Some see the recipients of love as being what made this command new. Here, Jesus seemed to focus on his followers loving their fellow believers. Earlier, however, Jesus had told the parable of the Good Samaritan which emphasized that there is no “ingroup” or “outgroup” concerning who his followers are to love (Luke 10:25­–37). Jesus’ followers are to love everyone, which certainly includes fellow disciples.

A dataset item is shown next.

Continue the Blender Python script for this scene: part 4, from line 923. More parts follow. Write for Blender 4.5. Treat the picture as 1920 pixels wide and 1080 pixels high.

What was new about Jesus’ command wasn’t its recipients, but its standard. We are to love in a new, better way. For believers to love is for us to love as Jesus loves. We are to love with his love, not our own love. If we are right to connect the foot washing to the command to love, we see this clearly in how Jesus explains the foot washing: “For I have given you an example—you should do just as I have done for you” (v. 15). As I have served, you serve. As I have loved, you love.

Imitating Jesus’ Love

So how does Jesus love? Here, we see a call for a humble love, but we can’t miss sacrifice as the backdrop to the entire account. Sacrifice was the theme of the Passover they were celebrating (see Ex. 12–13). Just a few hours later the disciples would see the ultimate sacrifice on a Roman cross. Up to this point, even the most generous of loves had not yet reached this degree of absolute sacrifice. The love that Jesus would model is a love that is poured out completely. Nothing is withheld. This is the caliber of love Jesus has called us to imitate. We don’t love in part. We don’t even love abundantly. We love scandalously. We are to love so freely and to such an astonishing degree that it costs us. To love with Christ’s love is to put someone else’s needs above our own. Each and every time, whether that person “deserves” it or not. As the expression goes, “love hurts.” This was true of Jesus’ love, and it must be true of ours.